On products of sets of natural density one
Sandro Bettin, Matteo Bordignon, Alessandro Fazzari
TL;DR
The paper tackles the rate at which the product of density-1 sets approaches density 1 by constructing a density-1 set A whose self-product A·A has a notably large complement, thereby bounding the optimal rate function ψ(a) from above. The authors build A via a discretization over dyadic prime-intervals with a large-prime divisor criterion Ω^*(m) and a continuous parameterization, enabling explicit bounds on R_x(A) and a quantified Omega-lower bound for R_x(A·A).

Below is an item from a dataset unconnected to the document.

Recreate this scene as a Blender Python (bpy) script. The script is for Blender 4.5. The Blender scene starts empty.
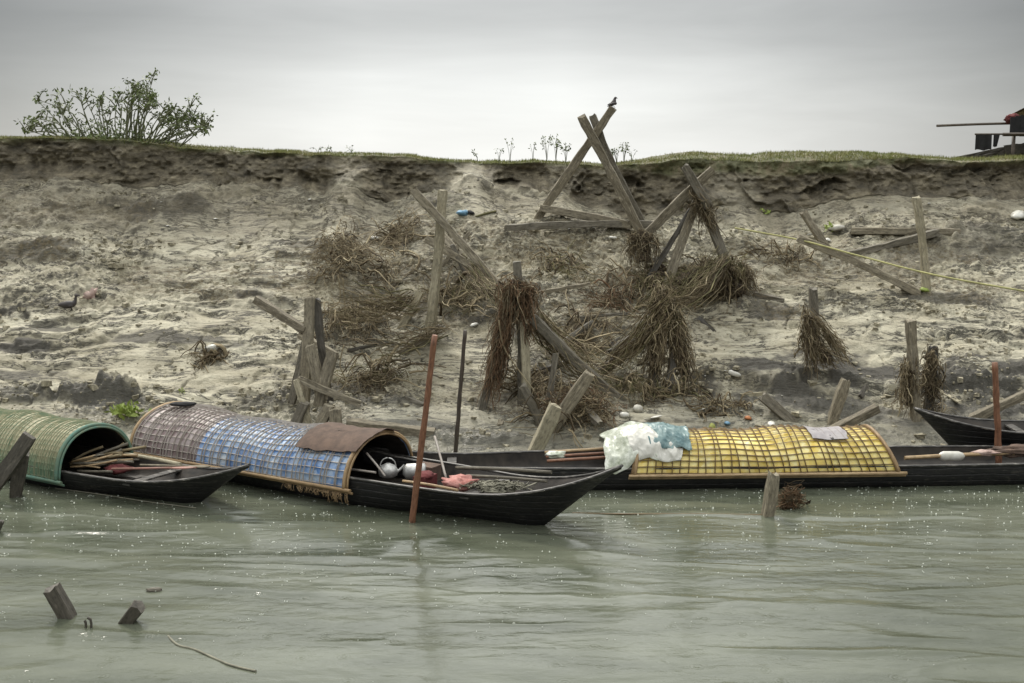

They develop Poissonian and Halász-type estimates for restricted prime-divisor counts, enabling precise density calculations and optimization over parameters to demonstrate quadratic decay of ψ(a) as a→0^+. The results sharpen understanding of how quickly density-1 product sets can fail to cover initial segments of the integers and provide a concrete construction illustrating near-optimal behavior for small a.
Abstract
In a previous work, Bettin, Koukoulopoulos, and Sanna prove that if two sets of natural numbers $A$ and $B$ have natural density $1$, then their product set $A \cdot B := \{ab : a \in A, b \in B\}$ also has natural density $1$. They also provide an effective rate and pose the question of determining the optimal rate. We make progress on this question by constructing a set $A$ of density 1 such that $A\cdot A$ has a ''large'' complement.